Trail riding, hacking, whatever you call it, there are a plethora of benefits that come with riding outside of the arena.




Aside from the lovely change in scenery, here are 3 benefits to taking your workout session out of the ring:

1. Change in footing

If your horse is only ever worked on perfect footing, that is what his body will adapt to. But if you’ve ever been to a show, you know that the footing can often be less than perfect. Why would you want to risk injury or performance because you didn’t practice on different footing at home? Riding outside gets your horse used to footing changing from hard to soft, which causes him to use his muscles slightly different and is great for improving his proprioception. Working on harder ground helps to build up the soft tissue, bone, and hooves to withstand higher concussive force.

2. Change in terrain

You can experience the benefit of working on changing terrain yourself. If you only ever walk or run on flat road or trails and you try to go up or down hills, you will notice it takes a lot more work and you might notice burning or soreness in your leg muscles. You are your horse’s personal trainer so you need to make sure that every muscle is getting worked.
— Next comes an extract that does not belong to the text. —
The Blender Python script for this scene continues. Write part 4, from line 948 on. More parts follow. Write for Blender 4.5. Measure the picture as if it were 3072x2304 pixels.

Hills give a full body workout, improve the cardiovascular system, and improve balance and coordination.

3. Good for the mind

Again, I’m going to compare to human fitness, but if you only ran inside on a treadmill or cycled on a stationary bike, you most likely experience bouts of boredom from looking at the same four walls surrounding you. Taking your workout outside gives your mind a mental workout too. Same goes for your horse. Having zero visual distractions can help with focus but at some point, your horse is going to have to learn how to focus when there are other things going on around him. This is great practice for when you want to go to shows or even just trailering off property to new surroundings. Just because you’re outside doesn’t mean you only have to go in straight lines. Take the exercises you’ve been practising in the arena and try them on the trail. Transitions, lateral work, extending and collecting can all be done while out hacking. You may even notice your horse perform better on the trail than in the arena because of more impulsion!